→ **Exercise**
Leave the pictures out and copy exactly the lines from the line containing "Write a Blender" to the line containing "COL = S.collection", both lines included.

--- Begin Material shown ---

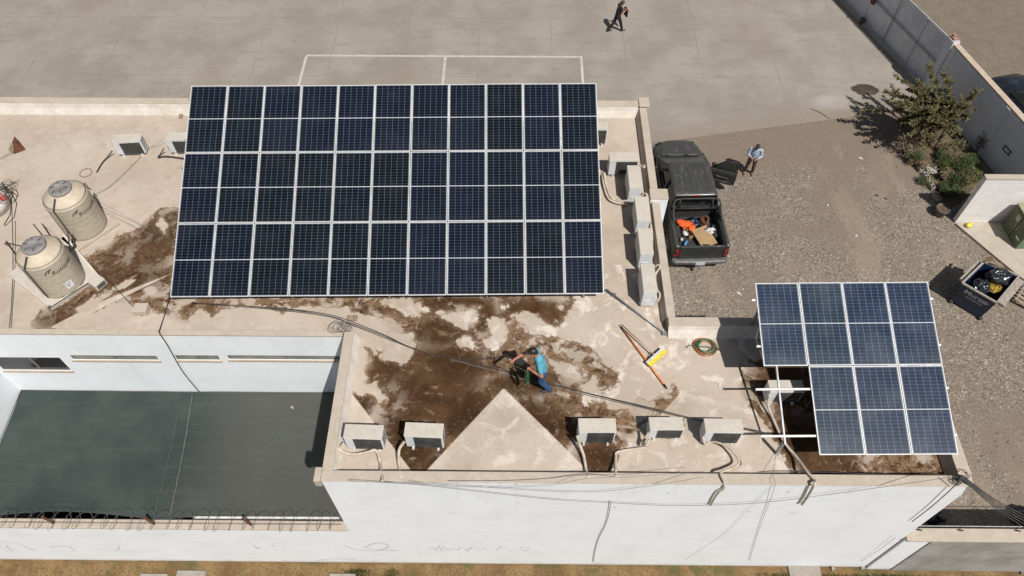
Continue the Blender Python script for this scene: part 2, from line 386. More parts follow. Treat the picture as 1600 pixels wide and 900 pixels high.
# ------------------------------------------------------------------ mesh helpers
class MB:
    def __init__(s): s.v = []; s.f = []; s.sm = []
    def add(s, vs, fs, smooth=False):
        o = len(s.v); s.v += [Vector(v) for v in vs]; s.f += [tuple(i + o for i in f) for f in fs]; s.sm += [smooth] * len(fs); return s
    def box(s, a, b, rot=0, piv=None):
        x0, x1 = sorted((a[0], b[0])); y0, y1 = sorted((a[1], b[1])); z0, z1 = sorted((a[2], b[2]))
        vs = [Vector(p) for p in ((x0,y0,z0),(x1,y0,z0),(x1,y1,z0),(x0,y1,z0),(x0,y0,z1),(x1,y0,z1),(x1,y1,z1),(x0,y1,z1))]
        if rot:
            pv = Vector(piv or ((x0+x1)/2, (y0+y1)/2, 0)); m = Matrix.Rotation(rot, 3, 'Z')
            vs = [m @ (v - pv) + pv for v in vs]
        return s.add(vs, [(0,3,2,1),(4,5,6,7),(0,1,5,4),(1,2,6,5),(2,3,7,6),(3,0,4,7)])
    def bar(s, a, b, w, h=None, up=(0,0,1)):
        a, b = Vector(a), Vector(b); h = h or w; d = (b - a).normalized(); u = Vector(up)
        if abs(d.dot(u)) > .98: u = Vector((0, 1, 0))
        r = d.cross(u).normalized(); u = r.cross(d).normalized()
        vs = [p + r * (sx * w / 2) + u * (sz * h / 2) for p in (a, b) for sx, sz in ((-1,-1),(1,-1),(1,1),(-1,1))]
        return s.add(vs, [(0,1,2,3),(7,6,5,4),(0,4,5,1),(1,5,6,2),(2,6,7,3),(3,7,4,0)])
    def tube(s, pts, r, n=8, closed=False, smooth=True):
        pts = [Vector(p) for p in pts]; rs = r if isinstance(r, (list, tuple)) else [r] * len(pts)
        vs = []; N = len(pts); prev = None
        for i, p in enumerate(pts):
            if closed: d = pts[(i+1) % N] - pts[i-1]
            else: d = pts[min(i+1, N-1)] - pts[max(i-1, 0)]
            d = d.normalized() if d.length > 1e-9 else Vector((0,0,1))
            if prev is None:
                u = Vector((0,0,1)) if abs(d.z) < .9 else Vector((1,0,0))
            else: u = prev
            a = d.cross(u); a = a.normalized() if a.length > 1e-6 else Vector((1,0,0))
            b = a.cross(d).normalized(); prev = b
            for k in range(n):
                t = 2 * math.pi * k / n; vs.append(p + a * (math.cos(t) * rs[i]) + b * (math.sin(t) * rs[i]))
        fs = []
        for i in range(N if closed else N - 1):
            j = (i + 1) % N
            for k in range(n): fs.append((i*n+k, i*n+(k+1) % n, j*n+(k+1) % n, j*n+k))
        if not closed: fs += [tuple(range(n))[::-1], tuple((N-1)*n + k for k in range(n))]
        return s.add(vs, fs, smooth)
    def lathe(s, prof, c=(0,0,0), n=32, smooth=True, cap=True):
        vs = []; c = Vector(c)
        for r, z in prof:
            for k in range(n):
                t = 2 * math.pi * k / n; vs.append(c + Vector((r * math.cos(t), r * math.sin(t), z)))
        fs = [(i*n+k, i*n+(k+1) % n, (i+1)*n+(k+1) % n, (i+1)*n+k) for i in range(len(prof)-1) for k in range(n)]
        if cap: fs += [tuple(range(n))[::-1], tuple((len(prof)-1)*n + k for k in range(n))]
        return s.add(vs, fs, smooth)
    def cylx(s, c, r, w, n=20, axis='X'):
        c = Vector(c); vs = []
        for sx in (-w/2, w/2):
            for k in range(n):
                t = 2 * math.pi * k / n
                d = Vector((sx, r*math.cos(t), r*math.sin(t))) if axis == 'X' else Vector((r*math.cos(t), sx, r*math.sin(t)))
                vs.append(c + d)
        fs = [(k, (k+1) % n, n + (k+1) % n, n + k) for k in range(n)] + [tuple(range(n))[::-1], tuple(range(n, 2*n))]
        return s.add(vs, fs)
    def prism(s, poly, z0, z1):
        n = len(poly); vs = [(p[0], p[1], z0) for p in poly] + [(p[0], p[1], z1) for p in poly]
        fs = [tuple(range(n))[::-1], tuple(range(n, 2*n))] + [(i, (i+1) % n, n + (i+1) % n, n + i) for i in range(n)]
        return s.add(vs, fs)
    def loft(s, rings, smooth=False, cap=True):
        n = len(rings[0]); vs = [v for r in rings for v in r]
        fs = [(i*n+k, i*n+(k+1) % n, (i+1)*n+(k+1) % n, (i+1)*n+k) for i in range(len(rings)-1) for k in range(n)]
        if cap: fs += [tuple(range(n))[::-1], tuple((len(rings)-1)*n + k for k in range(n))]
        return s.add(vs, fs, smooth)
    def ball(s, c, r, sc=(1,1,1), nu=12, nv=8, rough=0, seed=0):
        c = Vector(c); vs = []; fs = []
        for j in range(nv + 1):
            ph = math.pi * j / nv
            for i in range(nu):
                th = 2 * math.pi * i / nu
                d = Vector((math.sin(ph)*math.cos(th), math.sin(ph)*math.sin(th), math.cos(ph)))
                k = 1 + (rough * mnoise.noise(d * 2.2 + Vector((seed, seed*1.7, 0))) * 2 if rough else 0)
                vs.append(c + Vector((d.x*sc[0], d.y*sc[1], d.z*sc[2])) * r * k)
        for j in range(nv):
            for i in range(nu): fs.append((j*nu+i, (j+1)*nu+i, (j+1)*nu+(i+1) % nu, j*nu+(i+1) % nu))
        return s.add(vs, fs, True)
    def build(s, name, mat, parent=None, world=False, bevel=0, weld=False):
        """world=True: vertices are world coordinates; they are moved into the object's own frame"""
        org = Vector((0,0,0))
        if world and parent is not None: org = parent.location.copy()
        elif world:
            xs = [v.x for v in s.v]; ys = [v.y for v in s.v]; zs = [v.z for v in s.v]
            org = Vector(((min(xs)+max(xs))/2, (min(ys)+max(ys))/2, min(zs)))
        me = bpy.data.meshes.new(name)
        me.from_pydata([tuple(v - org) for v in s.v], [], s.f)
        me.polygons.foreach_set('use_smooth', s.sm)
        bm = bmesh.new(); bm.from_mesh(me)
        if weld: bmesh.ops.remove_doubles(bm, verts=bm.verts, dist=1e-5)
        bmesh.ops.recalc_face_normals(bm, faces=bm.faces); bm.to_mesh(me); bm.free()
        me.materials.append(M[mat] if isinstance(mat, str) else mat)
        o = bpy.data.objects.new(name, me); col.objects.link(o)
        if parent is not None: o.parent = parent
        elif world: o.location = org
        if bevel:
            b = o.modifiers.new('bevel', 'BEVEL'); b.width = bevel; b.segments = 2; b.limit_method = 'ANGLE'
        return o
def tag(o, label, cat=None, group=None):
    o['label'] = label
    if cat: o['category'] = cat
    if group: o['group'] = group
    return o
def thing(name, label, cat, loc=(0,0,0), rz=0, group=None, rot=None):
    e = bpy.data.objects.new(name, None); col.objects.link(e); e.empty_display_size = .2
    e.location = loc; e.rotation_euler = rot if rot else (0, 0, rz)
    return tag(e, label, cat, group)
def kids(o): return [c for c in list(col.objects) if c.parent == o]
def copy_tree(o, parent=None):
    c = o.copy(); col.objects.link(c); c.parent = parent
    for ch in kids(o): copy_tree(ch, c)
    return c
def struct(o): o['kind'] = 'structure'; return o
def stuff(o, label=None):
    o['kind'] = 'stuff'
    if label: o['label'] = label
    return o
def spline(pts, n=8, closed=False):
    pts = [Vector(p) for p in pts]; out = []; N = len(pts)
    for i in range(N if closed else N - 1):
        if closed: p0, p1, p2, p3 = pts[i-1], pts[i], pts[(i+1) % N], pts[(i+2) % N]
        else: p0, p1, p2, p3 = pts[max(i-1, 0)], pts[i], pts[i+1], pts[min(i+2, N-1)]
        for k in range(n):
            t = k / n
            out.append(.5 * ((2*p1) + (p2-p0)*t + (2*p0-5*p1+4*p2-p3)*t*t + (3*p1-p0-3*p2+p3)*t**3))
    if not closed: out.append(pts[-1])
    return out
def wire(name, label, cat, pts, r, mat, group=None, n=8, seg=6):
    o = MB().tube(spline(pts, n), r, seg).build(name, mat, None, True)
    return tag(o, label, cat, group)
def text_mesh(txt, size, depth=.002, bold=0, shear=0):
    cu = bpy.data.curves.new('lettering', 'FONT'); cu.body = txt; cu.size = size; cu.extrude = depth; cu.offset = bold; cu.shear = shear
    cu.align_x = 'CENTER'; cu.align_y = 'CENTER'
    o = bpy.data.objects.new('lettering', cu); col.objects.link(o)
    dg = bpy.context.evaluated_depsgraph_get(); dg.update()
    me = bpy.data.meshes.new_from_object(o.evaluated_get(dg))
    bpy.data.objects.remove(o); return me

# ================================================================== SETTING
def sheet(name, pts, z, mat, lift=0, kind='structure'):
    me = MB().add([(p[0], p[1], z) for p in pts], [tuple(range(len(pts)))]).build(name, mat)
    me.data.polygons[0].use_smooth = False
    if me.data.polygons[0].normal.z < 0: me.data.flip_normals()
    if kind: me['kind'] = kind
    return me
sheet('ground', [(-900, -900), (900, -900), (900, 900), (-900, 900)], -.02, 'road')
sheet('gravel_yard', [(3.9, 6.4), (24, 6.4), (24, 19.4), (18.9, 21.8), (18.15, 27.1), (15, 27.5), (3.9, 25)], 0, 'gravel')
a, b = P(1060, 218), P(1350, 180)
sl_ = (b.y - a.y) / (b.x - a.x)
sheet('concrete_yard', [(-60, 18.5), (3.9, 18.5), (3.9, a.y - sl_ * (a.x - 3.9)), (b.x, b.y), (16.6, b.y + .35), (18.1, 27.3), (13, 43), (-60, 43)], .004, 'slab')
sheet('verge', [(-60, 2), (60, 2), (60, 6.2), (-60, 6.2)], -.012, 'verge')
# painted parking bay lines
ml = MB()
for x0, y0, x1, y1 in ((-9.75, 28.96, 3.0, 29.08), (-9.81, 24.5, -9.69, 28.96), (-3.39, 24.5, -3.27, 28.96), (2.88, 24.5, 3.0, 28.96)):
    ml.add([(x0, y0, .008), (x1, y0, .008), (x1, y1, .008), (x0, y1, .008)], [(0,1,2,3)])
struct(ml.build('parking_line', 'parking'))
sheet('courtyard_floor', [(-14.1, 6.35), (-4.3, 6.35), (-4.3, 10.05), (-14.1, 10.05)], .01, 'inside')
# concrete slabs lying in the verge
for n_, (x0, x1, y0, lab) in enumerate(((1230, 1279, 878, 'wide grey concrete walkway slab at the foot of the facade, right'), (277, 322, 891, 'grey concrete slab in the verge, right one of the pair below the razor wire wall'),
                                (220, 262, 896, 'grey concrete slab in the verge, left one of the pair below the razor wire wall'), (515, 556, 896, 'grey concrete slab in the verge below the round scribble'))):
    p, q = P(x0, y0, .05), P(x1, y0, .05)
    tag(MB().box((p.x, p.y - 1.2, -.02), (q.x, p.y, .05)).build('concrete_slab', 'concgrey', None, True, bevel=.01), lab, 'slab', 'concrete slabs in the verge')

# ================================================================== BUILDING
RZ, PZ = 6.0, 6.3
bd = thing('white_building', 'low white L-shaped building with flat cream roof, panels and condensers on top', 'building', (0, 10, 0))
def bpart(name, mb, mat, bevel=0): return mb.build(name, mat, bd, True, bevel)
# facade and side walls
bpart('wall', MB().box((-4.24, 6.19, 0), (10.03, 6.40, 6.279)), 'white')['label'] = 'tall blank white street facade'
bpart('wall', MB().box((-4.24, 6.42, 0), (-4.0, 10.1, 5.99)), 'white')
bpart('wall', MB().box((9.79, 6.42, 0), (10.03, 10.5, 5.99)), 'white')
bpart('wall', MB().box((3.84, 10.26, 0), (9.79, 10.5, 5.99)), 'white')
bpart('wall', MB().box((3.82, 10.5, 0), (4.02, 18.58, 5.99)), 'white')
bpart('wall', MB().box((-24, 18.38, 0), (4.02, 18.6, 5.988)), 'white')
bpart('wall', MB().box((-14.4, 6.39, 0), (-14.15, 10.1, 5.99)), 'white')
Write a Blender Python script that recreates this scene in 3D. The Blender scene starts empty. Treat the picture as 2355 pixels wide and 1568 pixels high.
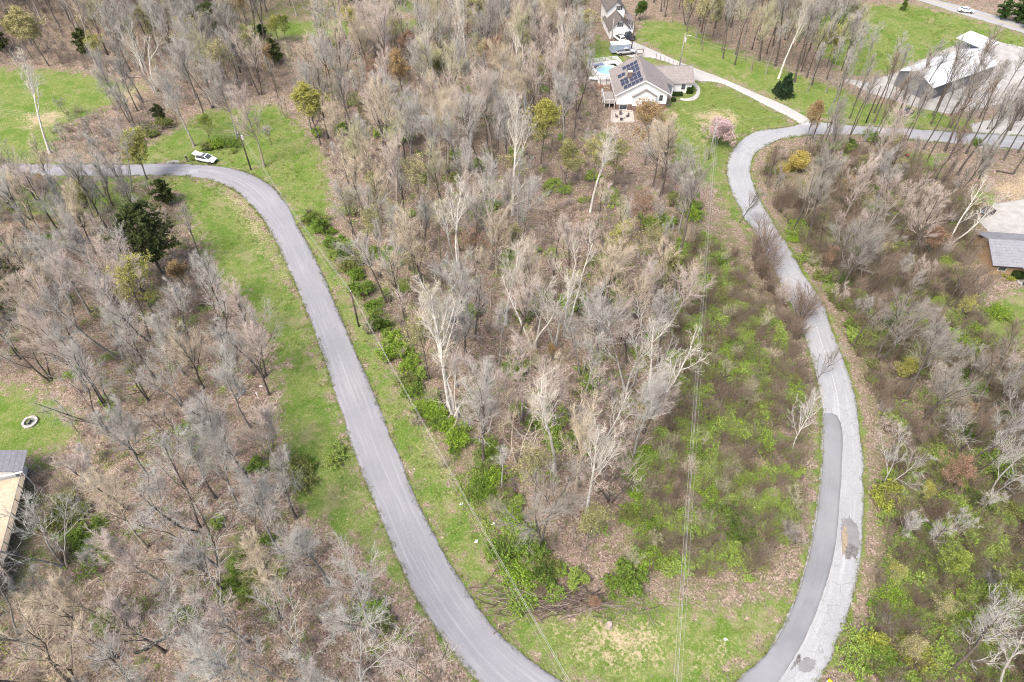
import bpy, math, random
import numpy as np
from mathutils import Vector, Matrix
R = math.radians
S = bpy.context.scene
COL = S.collection

# ------------------------------------------------------------------ camera, sky, sun, exposure
CAM_H, PITCH = 85.0, R(46.8)
cam = bpy.data.cameras.new('camera'); cam.lens = 24; cam.sensor_width = 36
cam.clip_start = 1; cam.clip_end = 3000
camo = bpy.data.objects.new('camera', cam); COL.objects.link(camo)
camo.location = (0, 0, CAM_H); camo.rotation_euler = (math.pi/2 - PITCH, 0, 0)
S.camera = camo
world = bpy.data.worlds.new('World'); S.world = world; world.use_nodes = True
wn = world.node_tree; bg = wn.nodes['Background']
sky = wn.nodes.new('ShaderNodeTexSky'); sky.sky_type = 'NISHITA'; sky.sun_disc = False
sky.sun_elevation = R(56); sky.sun_rotation = R(-140); sky.dust_density = 6; sky.air_density = 1.0
wn.links.new(sky.outputs[0], bg.inputs[0]); bg.inputs[1].default_value = 0.15
sunl = bpy.data.lights.new('sun', 'SUN'); sunl.energy = 1.3; sunl.angle = R(22); sunl.color = (1, .975, .94)
suno = bpy.data.objects.new('sun', sunl); COL.objects.link(suno)
# sun stands behind the camera, to its left
az, el = R(-140), R(56)
sd = Vector((math.sin(az)*math.cos(el), math.cos(az)*math.cos(el), math.sin(el)))
suno.rotation_euler = sd.to_track_quat('Z', 'Y').to_euler(); suno.location = (-40, -40, 150)
S.view_settings.view_transform = 'Standard'; S.view_settings.look = 'None'
S.view_settings.exposure = 1.17; S.view_settings.gamma = 1
S.cycles.use_denoising = True; S.cycles.denoiser = 'OPENIMAGEDENOISE'; S.cycles.denoising_input_passes = 'RGB_ALBEDO_NORMAL'; S.cycles.denoising_prefilter = 'NONE'
S.cycles.max_bounces = 4; S.cycles.diffuse_bounces = 1; S.cycles.transparent_max_bounces = 6
S.cycles.pixel_filter_type = 'BLACKMAN_HARRIS'; S.cycles.filter_width = 1.05
S.cycles.use_adaptive_sampling = True; S.cycles.adaptive_threshold = 0.03; S.cycles.adaptive_min_samples = 40

# ------------------------------------------------------------------ the survey grid: photo pixel (2354 wide) -> point on the ground
F = 1569.4
CT, ST = math.cos(PITCH), math.sin(PITCH)
def G(u, v, h=0.0):
    dx = (u-1177)/F; dy = (v-784)/F
    t = (h-CAM_H)/(-ST-dy*CT)
    return (dx*t, (CT-dy*ST)*t)
def GP(pts, h=0.0): return np.array([G(u, v, h) for u, v in pts])
def PX(x, y, z=0.0):
    zc = y*CT-(z-CAM_H)*ST; yc = y*ST+(z-CAM_H)*CT
    return 1177+F*x/zc, 784-F*yc/zc

rng = np.random.default_rng(7); random.seed(7)

# ------------------------------------------------------------------ materials
def newmat(name):
    m = bpy.data.materials.new(name); m.use_nodes = True
    nt = m.node_tree; b = nt.nodes['Principled BSDF']
    return m, nt, b
def N(nt, t, **kw):
    n = nt.nodes.new(t)
    for k, v in kw.items():
        if k.startswith('i_'):
            key = k[2:].replace('_', ' ')
            n.inputs[key].default_value = v
        else: setattr(n, k, v)
    return n
def mixc(nt, fac, a, b, bt='MIX'):
    n = nt.nodes.new('ShaderNodeMix'); n.data_type = 'RGBA'; n.blend_type = bt
    for sock, v in ((n.inputs[0], fac), (n.inputs[6], a), (n.inputs[7], b)):
        if hasattr(v, 'is_output') or isinstance(v, bpy.types.NodeSocket): nt.links.new(v, sock)
        elif isinstance(v, (int, float)): sock.default_value = v
        else: sock.default_value = (*v, 1) if len(v) == 3 else v
    return n.outputs[2]
def math_(nt, op, a, b=0.0, c=None, clamp=False):
    n = nt.nodes.new('ShaderNodeMath'); n.operation = op; n.use_clamp = clamp
    for i, v in enumerate((a, b) if c is None else (a, b, c)):
        if isinstance(v, bpy.types.NodeSocket): nt.links.new(v, n.inputs[i])
        else: n.inputs[i].default_value = v
    return n.outputs[0]
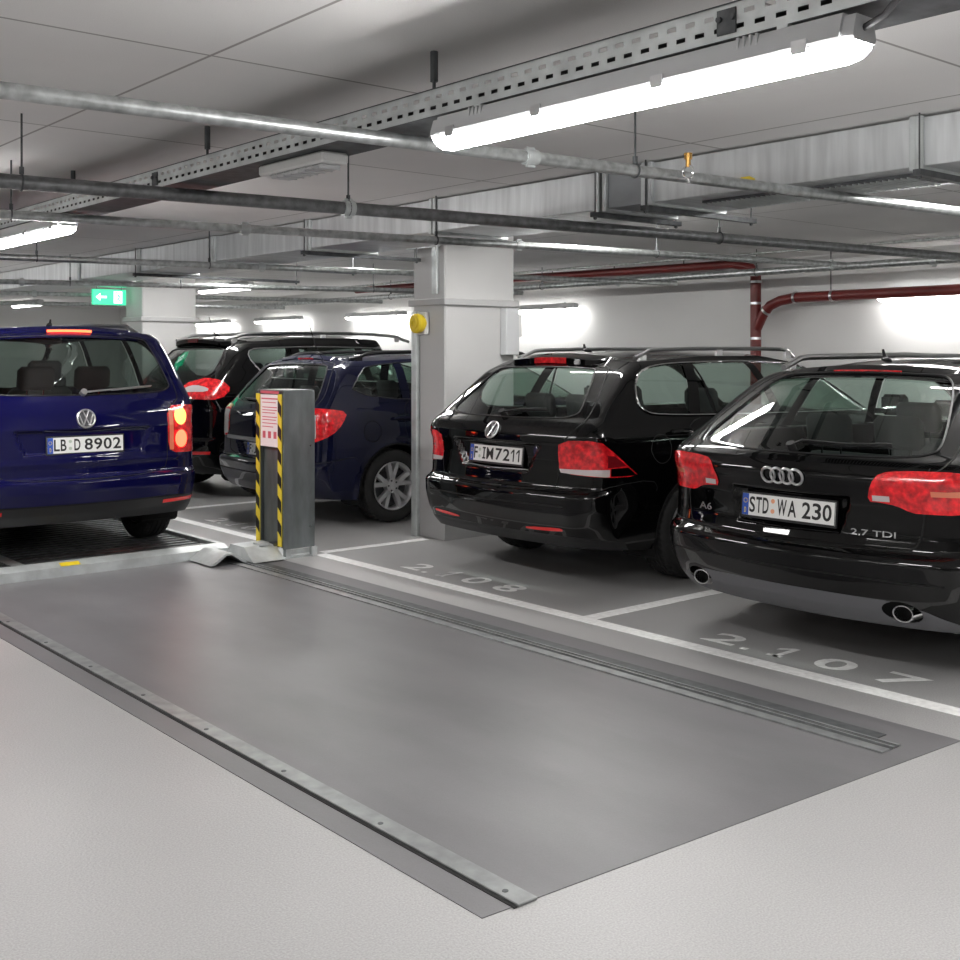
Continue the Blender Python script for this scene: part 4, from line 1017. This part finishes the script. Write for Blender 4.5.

--- End Material shown ---

→ **Correct response**
Write a Blender Python script that recreates this scene in 3D. The Blender scene starts empty. Treat the picture as 2355 pixels wide and 1568 pixels high.
import bpy, math, random
import numpy as np
from mathutils import Vector, Matrix
R = math.radians
S = bpy.context.scene
COL = S.collection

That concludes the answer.